A procuradora-geral da República, Raquel Dodge, indicou nesta terça-feira, 23, um novo procurador para atuar na Operação Zelotes, que investiga esquema de corrupção no Conselho Administrativo de Recursos Fiscais (Carf), tribunal que julga recursos de multas aplicadas pela Receita. A decisão ocorre um dia após o jornal O Estado de S. Paulo revelar que procuradores a acusaram de desmontar a força-tarefa que atua na investigação e foi tomada sem consulta ao coordenador da investigação, o que é incomum.

O escolhido por Raquel é o procurador da República do Município de Angra dos Reis Igor Miranda da Silva. No dia 1.º de julho, Miranda acompanhou o senador Flávio Bolsonaro (PSL-RJ), filho do presidente Jair Bolsonaro, em uma audiência com o ministro da Justiça, Sérgio Moro. Apesar disso, o nome dele não consta da agenda do ministro, apenas o do senador.

Quem teve acesso ao teor da conversa no gabinete de Moro afirmou que os dois apresentaram um pedido em comum: o fortalecimento da Polícia Federal em Angra.

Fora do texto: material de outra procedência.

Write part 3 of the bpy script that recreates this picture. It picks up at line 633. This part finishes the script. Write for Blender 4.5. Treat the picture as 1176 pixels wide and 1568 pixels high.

O encontro com o ministro ocorreu quando o procurador já era o responsável pelo inquérito civil que apura a anulação da multa ambiental de R$ 10 mil aplicada pelo Ibama a Bolsonaro por pesca em unidade de conservação em 2012, quando o presidente era deputado.

Questionado sobre a audiência com Moro e Flávio Bolsonaro, Miranda disse que o encontro “tratou de aumento de efetivo policial na região (de Angra dos Reis)”. Flávio, segundo ele, participou da reunião “como representante do Estado do Rio”. “Não sou amigo do atual ministro da Justiça e do senador mencionados”, afirmou Miranda.

A indicação do novo procurador foi mal recebida por ala de procuradores do Ministério Público do Distrito Federal, que a classificou como “absurda”.

A expectativa entre procuradores era de que Raquel prorrogasse a permanência do procurador Alexandre Ismail na operação. Por determinação dela, ele foi transferido para Roraima, sua unidade de atuação após trabalhar um ano na Zelotes. Raquel alega que atendeu a um pedido da Procuradoria da República de Roraima.

Conforme o jornal mostrou nesta terça, dos quatro procuradores que atuavam na Zelotes apenas Frederico Paiva permaneceu. Ele recebeu autorização para continuar a trabalhar no caso mesmo morando nos Estados Unidos, onde faz mestrado. É a primeira vez que isso ocorre. O trabalho remoto o impede de participar de audiências. Paiva disse a interlocutores que, apesar das dificuldades em acumular as duas tarefas, não pretende deixar as investigações por ser o coordenador do caso.

Paiva também tem se mostrado preocupado com o desmonte da força-tarefa diante da complexidade da operação e defendido a permanência de Ismail no caso. Procurado na terça-feira, ele não ligou de volta. A Zelotes já resultou em 20 denúncias e 113 réus e apurou prejuízo de R$ 50 bilhões em impostos não recolhidos por empresas acusadas de pagar propina para anular débitos na Receita.

Entre os réus está o ex-presidente Luiz Inácio Lula da Silva. Ele é acusado de tráfico de influência e lavagem de dinheiro nas negociações que levaram à compra de 36 caças Gripen pelo governo brasileiro. A defesa do petista nega envolvimento dele no esquema. Filho mais novo de Lula, Luís Cláudio Lula da Silva também foi denunciado na Zelotes acusado de participar de esquema de venda de medida provisória em troca de patrocínio para um torneio de futebol americano. Os casos foram revelados pelo Estado.

O ministro do Tribunal de Contas da União Augusto Nardes também é investigado na Zelotes. Ele é suspeito de receber propina para beneficiar empresa com dívida no Carf. O ministro sempre negou a acusação.

Greenfield

A Zelotes não é o único gargalo da Procuradoria-Geral da República. Raquel ainda não atendeu a pedido da força-tarefa da Operação Greenfield, que apura crimes envolvendo fundos de pensão, de prorrogar a permanência do procurador Frederico Siqueira nas investigações. Ele é o principal condutor da investigação intitulada Circus Maximus, um dos braços da Greenfield que foca em suposto esquema de corrupção no Banco de Brasília.

A crise na Procuradoria ocorre no momento em que Raquel tenta ser reconduzida ao cargo. O presidente Jair Bolsonaro disse que vai anunciar sua decisão em agosto. O nome da procuradora-geral não consta da lista tríplice da categoria, que tem sido respeitada pelos presidentes da República desde 2002 para a indicação do nome. As forças-tarefa da Zelotes, Lava Jato e Greenfield publicaram nota defendendo a escolha do sucessor de Raquel dentro da lista. As informações são do jornal O Estado de S. Paulo.